2. A toy vehicle as claimed in claim 1 wherein said electrically actuated reversing switch has a pair of input terminals connected to a pair of output terminals of a further reversing switch which is mounted on the toy vehicle and is arranged to be actuated by the child on the vehicle so as to reverse the polarity of said input terminals and hence the direction of motion of the toy vehicle, said electrically actuated reversing switch being responsive to said signal to reverse whichever direction of motion is selected by said further reversing switch.

3. A toy vehicle as claimed in claim 1 or claim 2 wherein said electricallyactuated reversing switch is provided with an electric motor which is responsive to a signal from said remote control which controls the direction of rotation of said electric motor, a drive train being coupled between said electric motor and said electrically actuated reversing switch whereby the electrically-actuated reversing switch is urged into a first state or into a second state of opposite polarity in dependence upon said direction of rotation.

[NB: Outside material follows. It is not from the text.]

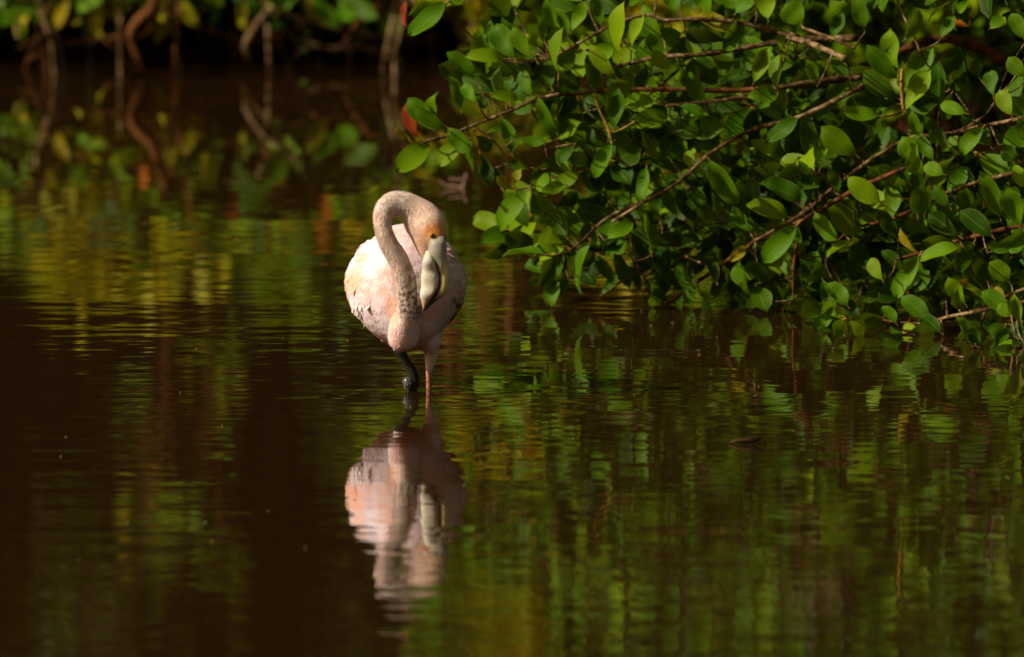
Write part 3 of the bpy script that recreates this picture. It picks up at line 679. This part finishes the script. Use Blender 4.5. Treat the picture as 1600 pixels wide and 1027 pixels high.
# standing leg (viewer's right) and folded leg
ell_tube([(668, 515, .03, 22, .05), (672, 538, .03, 16, .035), (674, 551, .03, 11.5, .02), (672.5, 564, .03, 9, .013), (671, 577, .03, 6.5, .009), (670, 590, .03, 4.8, .0072), (670, 612, .03, 4.6, .007), (670, 680, .03, 4.6, .007), (670, 780, .03, 5, .0075)], 14, V, Fc)
ell_tube([(618, 530, .0, 12, .02), (624, 546, -.025, 9, .013), (631, 559, -.025, 7.4, .0105), (639, 572, -.02, 7.6, .011), (645, 586, -.018, 8.6, .012), (646.5, 599, -.018, 8.6, .0125), (644, 610, -.015, 7.6, .011), (637, 627, .0, 6.5, .0095), (632, 645, .03, 5, .008)], 14, V, Fc)
bm_me = mesh('tmp', V, Fc, M_body)
tmp = bpy.data.objects.new('tmp', bm_me); COL.objects.link(tmp)
md = tmp.modifiers.new('r', 'REMESH'); md.mode = 'VOXEL'; md.voxel_size = .0032; md.use_smooth_shade = True
ms = tmp.modifiers.new('s', 'SMOOTH'); ms.iterations = 7; ms.factor = .5
dg = bpy.context.evaluated_depsgraph_get(); dg.update()
body = bpy.data.meshes.new_from_object(tmp.evaluated_get(dg)); bpy.data.objects.remove(tmp)
body.name = 'body'; body.materials.clear(); body.materials.append(M_body)
body.polygons.foreach_set('use_smooth', [True]*len(body.polygons))

def vnoise(p, s, seed=0):
    from mathutils import noise as mn
    return mn.noise(Vector(p)*s+Vector((seed*7.3, 0, 0)))
def sst(a, b, x):
    t = min(1, max(0, (x-a)/(b-a))); return t*t*(3-2*t)
def mixc(a, b, t): return tuple(a[i]*(1-t)+b[i]*t for i in range(3))
NECK = [(629, 515, 26), (633, 492, 22), (635, 466, 18), (632, 438, 18.3), (622.5, 406, 17.5), (606, 379, 17), (598, 352, 16), (600, 330, 18), (614, 319, 21), (631, 320, 22), (648, 328, 24)]
NQ = [tuple(a) for a in smooth_path(NECK, 4)]
def plumage(p):
    px, py = proj(p); n1 = vnoise(p, 18, 1); n2 = vnoise(p, 60, 2); n3 = vnoise(p, 190, 3)
    # torso: white pink with salmon patches
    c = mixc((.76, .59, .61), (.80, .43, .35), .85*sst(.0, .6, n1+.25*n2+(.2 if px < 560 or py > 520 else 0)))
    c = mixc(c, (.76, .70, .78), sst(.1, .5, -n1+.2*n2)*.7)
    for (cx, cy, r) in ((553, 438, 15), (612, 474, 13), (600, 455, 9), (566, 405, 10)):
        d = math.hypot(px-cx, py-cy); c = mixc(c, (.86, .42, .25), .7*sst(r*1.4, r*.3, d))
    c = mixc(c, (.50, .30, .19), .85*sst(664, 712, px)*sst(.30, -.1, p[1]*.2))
    if p[1] < -.09 or py < 345:
        dmin = 1e9
        for (a, b, r) in NQ:
            d = math.hypot(px-a, py-b)/r
            if d < dmin: dmin = d; bb = b
        inn = sst(1.35, .9, dmin)
        if py < 512:
            nc = mixc((.70, .52, .43), (.47, .35, .29), sst(-.35, .45, n2+.5*n3))
            nc = mixc(nc, (.66, .54, .47), sst(350, 318, py)*.7)
            # speckled lower neck: dark and white rows
            s = sst(425, 462, py)*sst(514, 500, py)*sst(614, 626, px)
            band = vnoise((p[0]*110, p[1]*50, p[2]*210), 1, 12)*1.6
            nc = mixc(nc, (.07, .055, .06) if band+.6*n3 > .1 else (.78, .66, .58), s*.9)
            br = sst(400, 430, py)*sst(470, 440, py)*sst(628, 642, px)
            nc = mixc(nc, (.22, .13, .05), br*.6*sst(-.1, .3, n2))
            # pale edge to the breast on the left of the neck
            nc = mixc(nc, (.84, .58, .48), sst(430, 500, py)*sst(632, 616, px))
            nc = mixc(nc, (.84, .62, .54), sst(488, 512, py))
            c = mixc(c, nc, inn)
    # head
    if py < 412 and px > 634 and p[1] < -.09:
        h = sst(634, 650, px)
        hc = mixc((.70, .50, .40), (.64, .41, .28), sst(335, 375, py))
        hc = mixc(hc, (.66, .26, .045), sst(25, 8, math.hypot(px-681, (py-364)*1.0))*.9)
        hc = mixc(hc, (.22, .09, .035), sst(684, 695, px)*sst(362, 374, py)*.9)
        hc = mixc(hc, (.70, .50, .40), sst(395, 408, py)*.6)
        c = mixc(c, hc, h)
    # legs
    if p[2] < .092 and px > 655: 
        c = mixc((.62, .44, .36), (.36, .15, .07), sst(572, 590, py)); 
        if vnoise(p, 120, 5) > .25 and py > 585: c = mixc(c, (.10, .05, .03), .6)
    if py > 541 and 615 < px < 657 and p[2] < .101 and -.045 < p[1] < .03: 
        c = (.022, .017, .016)
    k = 1+.10*n3
    return tuple(min(.95, max(.01, x*k)) for x in c)
def paint(me, fn=plumage, off=Vector((0, 0, 0))):
    at = me.color_attributes.new('tint', 'FLOAT_COLOR', 'POINT')
    buf = []
    for v in me.vertices: buf += [*fn(v.co+off), 1]
    at.data.foreach_set('color', buf)
# soft undulations of the plumage
def swell(me, fn):
    n = len(me.vertices); co = np.empty(n*3, dtype=np.float32); nr = np.empty(n*3, dtype=np.float32)
    me.vertices.foreach_get('co', co); me.vertices.foreach_get('normal', nr); co = co.reshape(-1, 3); nr = nr.reshape(-1, 3)
    k = np.array([fn(Vector(c.tolist())) for c in co], dtype=np.float32)
    me.vertices.foreach_set('co', (co+nr*k[:, None]).ravel()); me.update()
FOLD = [tuple(a) for a in smooth_path([(572, 430), (578, 455), (583, 480), (590, 505), (602, 532), (612, 548)], 6)]
def fold(p):                       # crease where the folded wing meets the breast
    if p[1] > .04: return 0
    px, py = proj(p); d = min((px-a)**2+(py-b)**2 for a, b in FOLD)
    return -.0045*math.exp(-d/70)*sst(425, 450, py)
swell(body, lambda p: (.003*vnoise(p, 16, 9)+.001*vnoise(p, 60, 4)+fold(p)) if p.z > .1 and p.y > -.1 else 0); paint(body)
bo = place('body', body, fl)
bvh = BVHTree.FromPolygons([v.co.copy() for v in body.vertices], [tuple(p.vertices) for p in body.polygons])
def hit(px, py):
    d = (P(px, py, 0)-CAM).normalized(); loc, nr, i, dist = bvh.ray_cast(CAM, d); return loc, nr

# wings folded along the flanks: shells that follow the flank, a few millimetres proud of it
TQ = np.array(smooth_path(TORSO, 8))
def tsurf(Y, a, off):
    q = [float(np.interp(Y, TQ[:, 0], TQ[:, i])) for i in range(6)]
    c, si = math.cos(a), math.sin(a)
    wv = q[3]*(1-1.25*q[5]*max(0, -si)**1.5-.16*max(0, si)**2)
    return Vector((FX+c*(wv+off), Y, q[2]+si*(q[4]+off*.8)))
def wing(side):
    V, Fc = [], []; NU, NV = 34, 30
    for lay in (1, 0):
        for j in range(NV+1):
            v = j/NV; Y = -.072+.42*v
            lo_, hi = (-.72+.5*v if v > .15 else -.72+.075+(.15-v)*3), (1.02-.25*v-(max(0, .2-v)*2.4))
            for i in range(NU+1):
                u = i/NU; a = lo_+(hi-lo_)*u
                e = sst(0, .22, min(u, 1-u))*sst(0, .16, min(v, 1-v))
                off = (.0125*e-.004+.0015*math.sin(u*15+2*v)*e) if lay else -.010
                p = tsurf(Y, a, off-.0015)
                if side < 0: p.x = 2*FX-p.x
                V.append(p)
    n = (NU+1)*(NV+1)
    for lay in (0, 1):
        for j in range(NV):
            for i in range(NU):
                q = [lay*n+j*(NU+1)+i, lay*n+j*(NU+1)+i+1, lay*n+(j+1)*(NU+1)+i+1, lay*n+(j+1)*(NU+1)+i]
                Fc.append(tuple(q if (lay == 1) == (side > 0) else q[::-1]))
    ring = [i for i in range(NU+1)]+[j*(NU+1)+NU for j in range(1, NV+1)]+[NV*(NU+1)+i for i in range(NU-1, -1, -1)]+[j*(NU+1) for j in range(NV-1, 0, -1)]
    for k in range(len(ring)):
        a, b2 = ring[k], ring[(k+1) % len(ring)]; q = (a, b2, b2+n, a+n); Fc.append(q if side < 0 else q[::-1])
    me = mesh('wing', V, Fc, M_body); bm = bmesh.new(); bm.from_mesh(me); bmesh.ops.recalc_face_normals(bm, faces=bm.faces); bm.to_mesh(me); bm.free()
    swell(me, lambda p: .0022*vnoise(p, 20, 3)+.0007*vnoise(p, 80, 8)+fold(p))
    paint(me); o = place('wing', me, fl); return o, me
wl, wlm = wing(-1); wr_, wrm = wing(1)
# dark flight feathers along the lower edge of each wing
for side, wg in ((1, wr_),):
    for q in range(6):
        V, Fc = [], []; n = 9
        for i in range(n):
            t = i/(n-1); wd = .075*math.sin(math.pi*min(1, t*.85+.12))**.6
            Y = -.045+.02*q+.21*t; a = -.12-.10*q-.30*t
            for da, dz in ((wd, 0), (0, .002), (-wd, 0)):
                p = tsurf(Y, a+da, .008+dz-.001*q)
                if side < 0: p.x = 2*FX-p.x
                V.append(p)
        for i in range(n-1):
            a = i*3; Fc += [(a, a+1, a+4, a+3), (a+1, a+2, a+5, a+4)]
        me = mesh('flight_feather', V, Fc, M_fuzz)
        dk = (.07, .045, .035) if (q % 2 and side > 0) else ((.34, .20, .13) if side > 0 else (.78, .52, .42))
        paint(me, lambda p, dk=dk: dk); place('flight_feather', me, wg)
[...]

4. A toy vehicle as claimed in claim 3 wherein said drive train includes a friction coupling which enables said electric motor to rotate whilst said electrically-actuated reversing switch is in said first or second state.

5. A toy vehicle as claimed in claim 4 wherein relatively rotating frictionally engaged members of said friction coupling are urged together by a coil spring and one of said members engages said coil spring so as to wind its coils in such a direction as to reduce the spring force urging said members together when said electric motor has a predetermined direction of rotation.

6. A toy vehicle as claimed in any of claims 3, 4 and 5 wherein said drive train includes a worm-driven pinion which engages a sector gear which in turn actuates said reversing switch.

7. A toy vehicle as claimed in claim 6 wherein said sector gear is provided with a stop which limits its travel.

8. A toy vehicle substantially as described hereinabove with reference to Figures 1 to 8 of the accompanying drawings.